The poor, unable to buy their way out of such coercion, are too busy battling a large and coercive state to make ends meet. They don’t have time to protest while they stand in long queues for various basic public services. They have little energy left to worry about constitutional protections while providing for their families. Even if there is a desire and demand for individual liberty, this state of affairs is hardly conducive to create a coalition demanding freedom. RK Laxman captured it best in his cartoons where the common man never speaks, and silently accepts the state minimizing his freedoms.
I am much more pessimistic about the Indian citizenry. I believe the average Indian is quite content with state interference in virtually every aspect of life, and perhaps even desires such dependency. Across all social and economic strata, I would argue, the average Indian is not interested in individual liberty and all the responsibilities that come with the rights and freedoms in civil society. Instead, the average Indian is vested in a paternalist state, and demands all forms of protections that come with paternalism. There is much evidence from history that Indians seek a mai baap that will benevolently bestow economic or cultural favors and create boundaries for acceptable areas of moral and social conduct. Even nicknames for political leaders reflect this expectation of protection from a family elder – Amma, Didi, Anna, Behenji, etc. A democratically elected mai baap legitimizes this kind of dependency, and the excesses of the paternalist. The only debate is the choice of the paternalist.

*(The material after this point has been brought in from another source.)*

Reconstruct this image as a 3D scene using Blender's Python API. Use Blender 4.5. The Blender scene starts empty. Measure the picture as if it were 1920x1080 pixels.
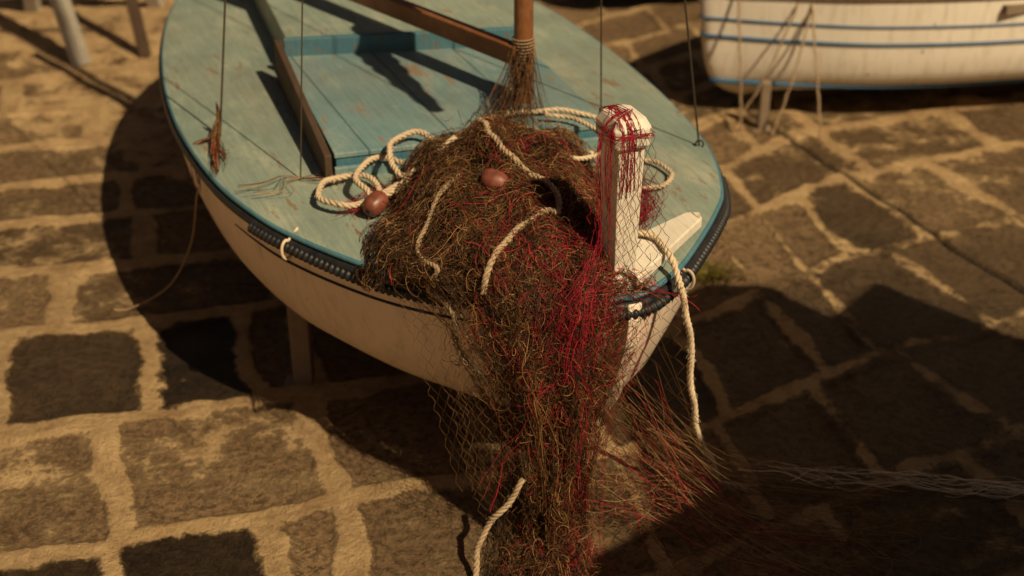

There is much to celebrate in the Indian republic. The fact that it exists, and has lasted, is remarkable. And having a fiercely democratic society is also some cause to rejoice. But the constitution has completely failed in protecting republicanism from democratic excesses. And given the lack of a strong coalition demanding individual freedoms, it is unlikely that democratic politics will help India reclaim individual rights and freedoms in the immediate future.